_Input_
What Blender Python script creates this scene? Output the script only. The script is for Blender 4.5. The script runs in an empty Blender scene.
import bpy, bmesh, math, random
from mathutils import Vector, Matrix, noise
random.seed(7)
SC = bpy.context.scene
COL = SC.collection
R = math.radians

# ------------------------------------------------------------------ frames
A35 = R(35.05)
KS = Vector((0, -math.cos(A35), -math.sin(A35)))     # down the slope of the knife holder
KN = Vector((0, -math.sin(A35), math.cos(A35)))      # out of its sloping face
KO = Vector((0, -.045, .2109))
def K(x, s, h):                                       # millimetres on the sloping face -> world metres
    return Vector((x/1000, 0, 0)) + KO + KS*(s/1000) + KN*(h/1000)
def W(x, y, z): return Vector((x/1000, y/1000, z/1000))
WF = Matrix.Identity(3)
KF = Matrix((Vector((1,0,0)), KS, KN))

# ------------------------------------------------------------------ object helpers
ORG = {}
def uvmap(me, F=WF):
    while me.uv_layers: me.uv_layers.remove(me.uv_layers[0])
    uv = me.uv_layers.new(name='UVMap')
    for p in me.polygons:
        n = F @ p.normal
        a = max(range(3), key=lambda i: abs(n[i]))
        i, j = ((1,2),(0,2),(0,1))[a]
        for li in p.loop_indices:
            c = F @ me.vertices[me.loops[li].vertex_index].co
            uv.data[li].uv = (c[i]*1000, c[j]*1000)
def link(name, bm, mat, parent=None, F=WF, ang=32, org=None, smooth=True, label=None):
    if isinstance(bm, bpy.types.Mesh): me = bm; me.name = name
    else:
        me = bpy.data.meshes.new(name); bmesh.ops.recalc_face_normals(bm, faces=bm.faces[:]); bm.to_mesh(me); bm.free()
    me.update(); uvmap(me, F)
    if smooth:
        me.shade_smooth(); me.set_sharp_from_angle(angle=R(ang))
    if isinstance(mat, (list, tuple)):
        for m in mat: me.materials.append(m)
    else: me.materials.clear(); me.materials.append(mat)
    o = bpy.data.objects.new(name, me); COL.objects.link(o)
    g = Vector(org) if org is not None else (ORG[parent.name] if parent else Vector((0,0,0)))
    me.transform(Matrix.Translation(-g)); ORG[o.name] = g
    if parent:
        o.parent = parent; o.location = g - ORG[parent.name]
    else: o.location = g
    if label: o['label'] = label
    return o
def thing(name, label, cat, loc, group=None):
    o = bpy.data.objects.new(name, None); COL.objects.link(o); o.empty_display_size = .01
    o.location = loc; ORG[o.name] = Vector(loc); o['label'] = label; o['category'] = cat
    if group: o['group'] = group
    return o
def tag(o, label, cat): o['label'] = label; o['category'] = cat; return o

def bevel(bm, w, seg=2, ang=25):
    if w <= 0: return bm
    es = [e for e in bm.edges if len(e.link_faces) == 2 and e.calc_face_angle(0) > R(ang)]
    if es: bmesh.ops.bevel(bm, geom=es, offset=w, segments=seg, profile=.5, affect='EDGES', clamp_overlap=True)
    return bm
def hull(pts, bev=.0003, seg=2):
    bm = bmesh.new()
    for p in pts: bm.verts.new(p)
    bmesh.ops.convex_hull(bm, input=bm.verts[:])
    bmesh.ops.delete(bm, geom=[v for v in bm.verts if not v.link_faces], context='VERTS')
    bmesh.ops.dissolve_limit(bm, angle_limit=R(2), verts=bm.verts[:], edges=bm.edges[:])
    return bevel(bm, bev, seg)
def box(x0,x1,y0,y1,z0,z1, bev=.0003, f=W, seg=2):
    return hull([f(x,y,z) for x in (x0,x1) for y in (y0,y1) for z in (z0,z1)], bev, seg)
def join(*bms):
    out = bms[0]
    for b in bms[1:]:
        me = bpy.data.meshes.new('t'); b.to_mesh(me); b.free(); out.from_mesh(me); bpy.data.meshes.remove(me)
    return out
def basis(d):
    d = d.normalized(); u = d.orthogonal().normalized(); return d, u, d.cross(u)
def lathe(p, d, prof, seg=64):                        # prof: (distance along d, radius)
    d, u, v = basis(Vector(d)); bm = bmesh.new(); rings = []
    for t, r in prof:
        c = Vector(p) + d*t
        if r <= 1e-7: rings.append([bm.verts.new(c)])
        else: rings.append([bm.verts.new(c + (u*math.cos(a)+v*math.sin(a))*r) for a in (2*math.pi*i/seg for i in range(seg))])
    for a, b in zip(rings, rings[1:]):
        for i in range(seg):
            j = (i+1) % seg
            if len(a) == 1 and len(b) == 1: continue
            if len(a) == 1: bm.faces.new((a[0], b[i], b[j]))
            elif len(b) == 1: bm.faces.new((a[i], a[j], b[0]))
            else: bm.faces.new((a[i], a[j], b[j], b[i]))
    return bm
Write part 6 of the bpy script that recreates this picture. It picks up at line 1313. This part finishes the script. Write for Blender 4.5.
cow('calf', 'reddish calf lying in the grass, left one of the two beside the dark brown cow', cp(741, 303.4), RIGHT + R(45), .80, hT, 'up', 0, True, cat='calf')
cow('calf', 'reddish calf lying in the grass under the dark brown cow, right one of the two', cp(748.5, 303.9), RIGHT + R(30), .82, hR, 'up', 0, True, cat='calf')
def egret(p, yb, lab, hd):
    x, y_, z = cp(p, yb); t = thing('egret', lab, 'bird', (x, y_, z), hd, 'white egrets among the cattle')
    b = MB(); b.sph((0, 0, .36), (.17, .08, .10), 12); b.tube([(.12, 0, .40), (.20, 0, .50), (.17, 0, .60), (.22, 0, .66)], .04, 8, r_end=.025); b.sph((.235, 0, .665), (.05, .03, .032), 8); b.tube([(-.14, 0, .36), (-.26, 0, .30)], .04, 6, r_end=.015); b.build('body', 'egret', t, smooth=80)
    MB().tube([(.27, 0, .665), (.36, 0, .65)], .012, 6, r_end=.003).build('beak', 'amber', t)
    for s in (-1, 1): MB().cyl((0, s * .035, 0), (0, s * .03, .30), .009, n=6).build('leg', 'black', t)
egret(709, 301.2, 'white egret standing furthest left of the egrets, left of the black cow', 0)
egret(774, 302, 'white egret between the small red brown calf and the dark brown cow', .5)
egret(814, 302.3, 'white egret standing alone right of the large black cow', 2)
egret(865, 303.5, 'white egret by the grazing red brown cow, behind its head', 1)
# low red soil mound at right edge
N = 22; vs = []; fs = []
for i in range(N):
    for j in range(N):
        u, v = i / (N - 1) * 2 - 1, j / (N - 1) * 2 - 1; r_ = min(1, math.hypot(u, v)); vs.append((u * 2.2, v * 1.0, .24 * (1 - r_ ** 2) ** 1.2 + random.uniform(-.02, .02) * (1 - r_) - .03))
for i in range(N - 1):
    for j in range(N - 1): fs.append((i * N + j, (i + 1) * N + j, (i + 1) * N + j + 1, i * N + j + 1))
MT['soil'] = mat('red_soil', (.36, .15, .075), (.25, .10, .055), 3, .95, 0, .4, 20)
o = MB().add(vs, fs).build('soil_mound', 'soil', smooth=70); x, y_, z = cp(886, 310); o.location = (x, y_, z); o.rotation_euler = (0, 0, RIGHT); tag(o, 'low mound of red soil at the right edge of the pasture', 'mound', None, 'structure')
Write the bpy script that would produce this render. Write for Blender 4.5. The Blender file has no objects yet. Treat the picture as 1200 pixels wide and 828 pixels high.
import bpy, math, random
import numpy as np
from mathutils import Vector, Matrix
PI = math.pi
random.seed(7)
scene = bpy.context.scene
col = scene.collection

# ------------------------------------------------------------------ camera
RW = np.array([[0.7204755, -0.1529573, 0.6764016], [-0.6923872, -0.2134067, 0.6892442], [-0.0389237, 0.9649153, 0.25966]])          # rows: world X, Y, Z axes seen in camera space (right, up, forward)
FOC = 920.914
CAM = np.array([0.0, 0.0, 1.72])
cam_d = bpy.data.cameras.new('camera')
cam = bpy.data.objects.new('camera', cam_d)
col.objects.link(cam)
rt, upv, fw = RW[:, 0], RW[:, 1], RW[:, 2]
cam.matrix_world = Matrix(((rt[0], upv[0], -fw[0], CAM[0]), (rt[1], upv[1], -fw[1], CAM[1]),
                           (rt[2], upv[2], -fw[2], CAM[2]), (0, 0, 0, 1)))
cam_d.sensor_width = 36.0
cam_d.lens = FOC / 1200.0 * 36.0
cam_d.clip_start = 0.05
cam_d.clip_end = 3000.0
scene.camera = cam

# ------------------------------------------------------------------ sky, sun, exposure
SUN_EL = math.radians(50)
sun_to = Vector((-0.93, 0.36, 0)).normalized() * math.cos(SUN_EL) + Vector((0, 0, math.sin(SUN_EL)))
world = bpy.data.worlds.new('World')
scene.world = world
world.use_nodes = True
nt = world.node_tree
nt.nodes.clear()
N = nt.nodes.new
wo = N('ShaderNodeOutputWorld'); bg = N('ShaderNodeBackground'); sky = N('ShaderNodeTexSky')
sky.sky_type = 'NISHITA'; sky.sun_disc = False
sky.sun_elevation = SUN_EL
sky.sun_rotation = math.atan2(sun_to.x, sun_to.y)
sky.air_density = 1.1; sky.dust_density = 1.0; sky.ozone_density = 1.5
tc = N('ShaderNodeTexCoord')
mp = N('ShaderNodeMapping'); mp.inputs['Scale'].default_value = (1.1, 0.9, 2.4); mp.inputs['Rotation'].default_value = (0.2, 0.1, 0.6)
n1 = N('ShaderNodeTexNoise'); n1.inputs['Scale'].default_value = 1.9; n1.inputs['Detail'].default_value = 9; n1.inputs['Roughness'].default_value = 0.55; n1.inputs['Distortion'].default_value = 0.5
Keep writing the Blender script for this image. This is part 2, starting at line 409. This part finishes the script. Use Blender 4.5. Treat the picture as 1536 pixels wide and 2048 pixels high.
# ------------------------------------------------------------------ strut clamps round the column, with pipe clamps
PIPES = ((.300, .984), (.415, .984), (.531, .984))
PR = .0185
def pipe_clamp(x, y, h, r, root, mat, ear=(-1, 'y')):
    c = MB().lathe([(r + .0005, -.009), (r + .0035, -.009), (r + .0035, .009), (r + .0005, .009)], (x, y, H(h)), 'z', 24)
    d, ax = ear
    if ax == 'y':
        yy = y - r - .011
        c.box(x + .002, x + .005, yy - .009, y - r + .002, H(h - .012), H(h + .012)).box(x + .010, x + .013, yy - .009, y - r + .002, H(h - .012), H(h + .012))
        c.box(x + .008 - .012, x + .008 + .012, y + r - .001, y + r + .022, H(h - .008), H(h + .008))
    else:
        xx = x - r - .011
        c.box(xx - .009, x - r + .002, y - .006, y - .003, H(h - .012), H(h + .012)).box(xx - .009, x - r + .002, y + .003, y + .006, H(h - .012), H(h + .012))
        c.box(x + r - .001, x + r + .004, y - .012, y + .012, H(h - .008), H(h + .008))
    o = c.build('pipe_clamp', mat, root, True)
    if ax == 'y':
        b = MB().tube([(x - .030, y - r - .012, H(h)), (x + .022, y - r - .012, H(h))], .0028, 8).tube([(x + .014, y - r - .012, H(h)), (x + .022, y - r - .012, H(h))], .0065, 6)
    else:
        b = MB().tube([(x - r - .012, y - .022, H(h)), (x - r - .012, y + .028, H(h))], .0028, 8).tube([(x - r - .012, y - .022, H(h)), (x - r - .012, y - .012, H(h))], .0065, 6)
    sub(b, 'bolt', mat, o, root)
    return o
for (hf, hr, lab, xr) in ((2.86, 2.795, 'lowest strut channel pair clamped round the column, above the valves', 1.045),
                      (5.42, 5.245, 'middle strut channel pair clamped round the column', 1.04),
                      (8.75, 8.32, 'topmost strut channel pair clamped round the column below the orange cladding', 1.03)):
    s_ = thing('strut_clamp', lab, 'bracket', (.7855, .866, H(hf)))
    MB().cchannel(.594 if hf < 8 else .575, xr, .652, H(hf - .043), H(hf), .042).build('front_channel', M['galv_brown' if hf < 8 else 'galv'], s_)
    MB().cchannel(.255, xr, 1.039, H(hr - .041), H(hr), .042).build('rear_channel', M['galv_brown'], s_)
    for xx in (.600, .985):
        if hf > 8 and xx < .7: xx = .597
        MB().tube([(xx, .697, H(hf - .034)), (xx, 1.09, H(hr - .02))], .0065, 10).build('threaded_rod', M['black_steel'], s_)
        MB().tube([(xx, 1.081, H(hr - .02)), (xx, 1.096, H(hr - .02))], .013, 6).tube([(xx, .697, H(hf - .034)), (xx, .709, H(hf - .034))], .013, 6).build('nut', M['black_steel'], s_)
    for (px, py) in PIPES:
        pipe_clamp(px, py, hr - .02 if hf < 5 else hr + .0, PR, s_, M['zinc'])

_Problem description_
Above are the records. Copy every line in them holding "finishes".

_Exercise result_
Write part 6 of the bpy script that recreates this picture. It picks up at line 1313. This part finishes the script. Write for Blender 4.5.
Keep writing the Blender script for this image. This is part 2, starting at line 409. This part finishes the script. Use Blender 4.5. Treat the picture as 1536 pixels wide and 2048 pixels high.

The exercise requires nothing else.